- Data lines
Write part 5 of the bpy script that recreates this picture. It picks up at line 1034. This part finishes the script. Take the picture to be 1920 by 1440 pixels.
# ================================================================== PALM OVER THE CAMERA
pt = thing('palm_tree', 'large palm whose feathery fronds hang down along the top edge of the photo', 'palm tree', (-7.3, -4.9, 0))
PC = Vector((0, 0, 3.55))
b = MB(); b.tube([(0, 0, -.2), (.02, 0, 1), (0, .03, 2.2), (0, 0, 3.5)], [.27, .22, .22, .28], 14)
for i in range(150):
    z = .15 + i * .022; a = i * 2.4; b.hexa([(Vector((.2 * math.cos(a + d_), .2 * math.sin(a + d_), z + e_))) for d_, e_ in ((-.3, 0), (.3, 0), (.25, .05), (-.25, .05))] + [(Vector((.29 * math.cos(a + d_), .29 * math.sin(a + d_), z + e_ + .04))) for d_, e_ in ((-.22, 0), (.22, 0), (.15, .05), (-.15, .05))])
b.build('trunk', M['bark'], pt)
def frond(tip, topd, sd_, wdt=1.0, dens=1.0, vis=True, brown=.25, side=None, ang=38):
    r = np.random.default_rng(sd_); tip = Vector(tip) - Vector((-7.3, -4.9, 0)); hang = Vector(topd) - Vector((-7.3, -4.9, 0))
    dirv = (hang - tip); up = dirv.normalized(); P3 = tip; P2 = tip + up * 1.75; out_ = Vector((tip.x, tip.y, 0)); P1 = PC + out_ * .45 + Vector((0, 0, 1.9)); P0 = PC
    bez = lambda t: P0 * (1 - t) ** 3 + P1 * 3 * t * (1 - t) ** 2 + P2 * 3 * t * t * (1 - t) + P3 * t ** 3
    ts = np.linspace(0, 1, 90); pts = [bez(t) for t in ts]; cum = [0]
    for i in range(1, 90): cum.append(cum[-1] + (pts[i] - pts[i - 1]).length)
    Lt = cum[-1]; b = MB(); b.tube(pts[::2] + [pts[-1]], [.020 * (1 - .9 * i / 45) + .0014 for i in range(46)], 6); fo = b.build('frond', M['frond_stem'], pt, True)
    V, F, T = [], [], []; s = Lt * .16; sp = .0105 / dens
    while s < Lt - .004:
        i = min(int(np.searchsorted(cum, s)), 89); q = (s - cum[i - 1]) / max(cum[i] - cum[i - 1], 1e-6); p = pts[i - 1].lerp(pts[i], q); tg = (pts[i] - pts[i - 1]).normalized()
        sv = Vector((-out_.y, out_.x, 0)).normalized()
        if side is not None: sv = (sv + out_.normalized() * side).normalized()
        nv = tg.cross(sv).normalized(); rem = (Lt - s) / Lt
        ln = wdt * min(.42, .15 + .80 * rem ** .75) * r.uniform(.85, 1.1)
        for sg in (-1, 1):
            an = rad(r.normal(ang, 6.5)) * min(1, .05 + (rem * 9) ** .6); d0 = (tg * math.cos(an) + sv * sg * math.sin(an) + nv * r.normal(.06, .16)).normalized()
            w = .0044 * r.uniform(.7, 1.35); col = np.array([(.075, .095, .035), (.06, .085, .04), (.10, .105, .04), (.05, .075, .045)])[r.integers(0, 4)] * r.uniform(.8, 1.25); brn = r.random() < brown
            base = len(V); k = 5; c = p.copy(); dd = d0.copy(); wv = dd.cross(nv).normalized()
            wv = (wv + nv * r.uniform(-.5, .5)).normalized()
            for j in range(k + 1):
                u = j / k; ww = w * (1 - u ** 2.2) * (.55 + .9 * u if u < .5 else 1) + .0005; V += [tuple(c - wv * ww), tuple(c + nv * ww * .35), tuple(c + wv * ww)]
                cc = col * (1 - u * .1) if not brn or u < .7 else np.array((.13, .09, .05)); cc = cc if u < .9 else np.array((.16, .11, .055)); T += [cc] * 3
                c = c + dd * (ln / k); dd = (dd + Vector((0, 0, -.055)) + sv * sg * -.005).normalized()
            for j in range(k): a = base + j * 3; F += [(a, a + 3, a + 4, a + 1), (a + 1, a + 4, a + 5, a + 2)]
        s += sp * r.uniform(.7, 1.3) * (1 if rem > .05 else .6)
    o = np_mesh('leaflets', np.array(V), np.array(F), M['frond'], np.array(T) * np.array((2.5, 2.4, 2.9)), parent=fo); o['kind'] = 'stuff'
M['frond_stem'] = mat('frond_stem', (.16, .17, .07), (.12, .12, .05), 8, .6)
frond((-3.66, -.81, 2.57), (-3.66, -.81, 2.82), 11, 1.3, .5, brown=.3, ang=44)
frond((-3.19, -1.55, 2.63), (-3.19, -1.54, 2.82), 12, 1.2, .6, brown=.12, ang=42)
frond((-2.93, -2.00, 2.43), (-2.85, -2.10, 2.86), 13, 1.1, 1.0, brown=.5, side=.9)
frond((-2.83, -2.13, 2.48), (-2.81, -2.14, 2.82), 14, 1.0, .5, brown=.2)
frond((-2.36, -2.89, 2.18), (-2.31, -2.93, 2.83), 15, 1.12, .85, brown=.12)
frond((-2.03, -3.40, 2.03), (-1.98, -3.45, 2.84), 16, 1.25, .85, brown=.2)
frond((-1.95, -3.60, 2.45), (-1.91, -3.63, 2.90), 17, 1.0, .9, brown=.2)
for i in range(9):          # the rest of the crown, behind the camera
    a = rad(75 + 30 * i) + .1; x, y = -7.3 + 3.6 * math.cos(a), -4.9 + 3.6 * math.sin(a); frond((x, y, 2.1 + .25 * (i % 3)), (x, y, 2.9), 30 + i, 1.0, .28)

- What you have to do
Transcribe the data above in full, exactly.

- Exercise result
Write part 5 of the bpy script that recreates this picture. It picks up at line 1034. This part finishes the script. Take the picture to be 1920 by 1440 pixels.
# ================================================================== PALM OVER THE CAMERA
pt = thing('palm_tree', 'large palm whose feathery fronds hang down along the top edge of the photo', 'palm tree', (-7.3, -4.9, 0))
PC = Vector((0, 0, 3.55))
b = MB(); b.tube([(0, 0, -.2), (.02, 0, 1), (0, .03, 2.2), (0, 0, 3.5)], [.27, .22, .22, .28], 14)
for i in range(150):
    z = .15 + i * .022; a = i * 2.4; b.hexa([(Vector((.2 * math.cos(a + d_), .2 * math.sin(a + d_), z + e_))) for d_, e_ in ((-.3, 0), (.3, 0), (.25, .05), (-.25, .05))] + [(Vector((.29 * math.cos(a + d_), .29 * math.sin(a + d_), z + e_ + .04))) for d_, e_ in ((-.22, 0), (.22, 0), (.15, .05), (-.15, .05))])
b.build('trunk', M['bark'], pt)
def frond(tip, topd, sd_, wdt=1.0, dens=1.0, vis=True, brown=.25, side=None, ang=38):
    r = np.random.default_rng(sd_); tip = Vector(tip) - Vector((-7.3, -4.9, 0)); hang = Vector(topd) - Vector((-7.3, -4.9, 0))
    dirv = (hang - tip); up = dirv.normalized(); P3 = tip; P2 = tip + up * 1.75; out_ = Vector((tip.x, tip.y, 0)); P1 = PC + out_ * .45 + Vector((0, 0, 1.9)); P0 = PC
    bez = lambda t: P0 * (1 - t) ** 3 + P1 * 3 * t * (1 - t) ** 2 + P2 * 3 * t * t * (1 - t) + P3 * t ** 3
    ts = np.linspace(0, 1, 90); pts = [bez(t) for t in ts]; cum = [0]
    for i in range(1, 90): cum.append(cum[-1] + (pts[i] - pts[i - 1]).length)
    Lt = cum[-1]; b = MB(); b.tube(pts[::2] + [pts[-1]], [.020 * (1 - .9 * i / 45) + .0014 for i in range(46)], 6); fo = b.build('frond', M['frond_stem'], pt, True)
    V, F, T = [], [], []; s = Lt * .16; sp = .0105 / dens
    while s < Lt - .004:
        i = min(int(np.searchsorted(cum, s)), 89); q = (s - cum[i - 1]) / max(cum[i] - cum[i - 1], 1e-6); p = pts[i - 1].lerp(pts[i], q); tg = (pts[i] - pts[i - 1]).normalized()
        sv = Vector((-out_.y, out_.x, 0)).normalized()
        if side is not None: sv = (sv + out_.normalized() * side).normalized()
        nv = tg.cross(sv).normalized(); rem = (Lt - s) / Lt
        ln = wdt * min(.42, .15 + .80 * rem ** .75) * r.uniform(.85, 1.1)
        for sg in (-1, 1):
            an = rad(r.normal(ang, 6.5)) * min(1, .05 + (rem * 9) ** .6); d0 = (tg * math.cos(an) + sv * sg * math.sin(an) + nv * r.normal(.06, .16)).normalized()
            w = .0044 * r.uniform(.7, 1.35); col = np.array([(.075, .095, .035), (.06, .085, .04), (.10, .105, .04), (.05, .075, .045)])[r.integers(0, 4)] * r.uniform(.8, 1.25); brn = r.random() < brown
            base = len(V); k = 5; c = p.copy(); dd = d0.copy(); wv = dd.cross(nv).normalized()
            wv = (wv + nv * r.uniform(-.5, .5)).normalized()
            for j in range(k + 1):
                u = j / k; ww = w * (1 - u ** 2.2) * (.55 + .9 * u if u < .5 else 1) + .0005; V += [tuple(c - wv * ww), tuple(c + nv * ww * .35), tuple(c + wv * ww)]
                cc = col * (1 - u * .1) if not brn or u < .7 else np.array((.13, .09, .05)); cc = cc if u < .9 else np.array((.16, .11, .055)); T += [cc] * 3
                c = c + dd * (ln / k); dd = (dd + Vector((0, 0, -.055)) + sv * sg * -.005).normalized()
            for j in range(k): a = base + j * 3; F += [(a, a + 3, a + 4, a + 1), (a + 1, a + 4, a + 5, a + 2)]
        s += sp * r.uniform(.7, 1.3) * (1 if rem > .05 else .6)
    o = np_mesh('leaflets', np.array(V), np.array(F), M['frond'], np.array(T) * np.array((2.5, 2.4, 2.9)), parent=fo); o['kind'] = 'stuff'
M['frond_stem'] = mat('frond_stem', (.16, .17, .07), (.12, .12, .05), 8, .6)
frond((-3.66, -.81, 2.57), (-3.66, -.81, 2.82), 11, 1.3, .5, brown=.3, ang=44)
frond((-3.19, -1.55, 2.63), (-3.19, -1.54, 2.82), 12, 1.2, .6, brown=.12, ang=42)
frond((-2.93, -2.00, 2.43), (-2.85, -2.10, 2.86), 13, 1.1, 1.0, brown=.5, side=.9)
frond((-2.83, -2.13, 2.48), (-2.81, -2.14, 2.82), 14, 1.0, .5, brown=.2)
frond((-2.36, -2.89, 2.18), (-2.31, -2.93, 2.83), 15, 1.12, .85, brown=.12)
frond((-2.03, -3.40, 2.03), (-1.98, -3.45, 2.84), 16, 1.25, .85, brown=.2)
frond((-1.95, -3.60, 2.45), (-1.91, -3.63, 2.90), 17, 1.0, .9, brown=.2)
for i in range(9):          # the rest of the crown, behind the camera
    a = rad(75 + 30 * i) + .1; x, y = -7.3 + 3.6 * math.cos(a), -4.9 + 3.6 * math.sin(a); frond((x, y, 2.1 + .25 * (i % 3)), (x, y, 2.9), 30 + i, 1.0, .28)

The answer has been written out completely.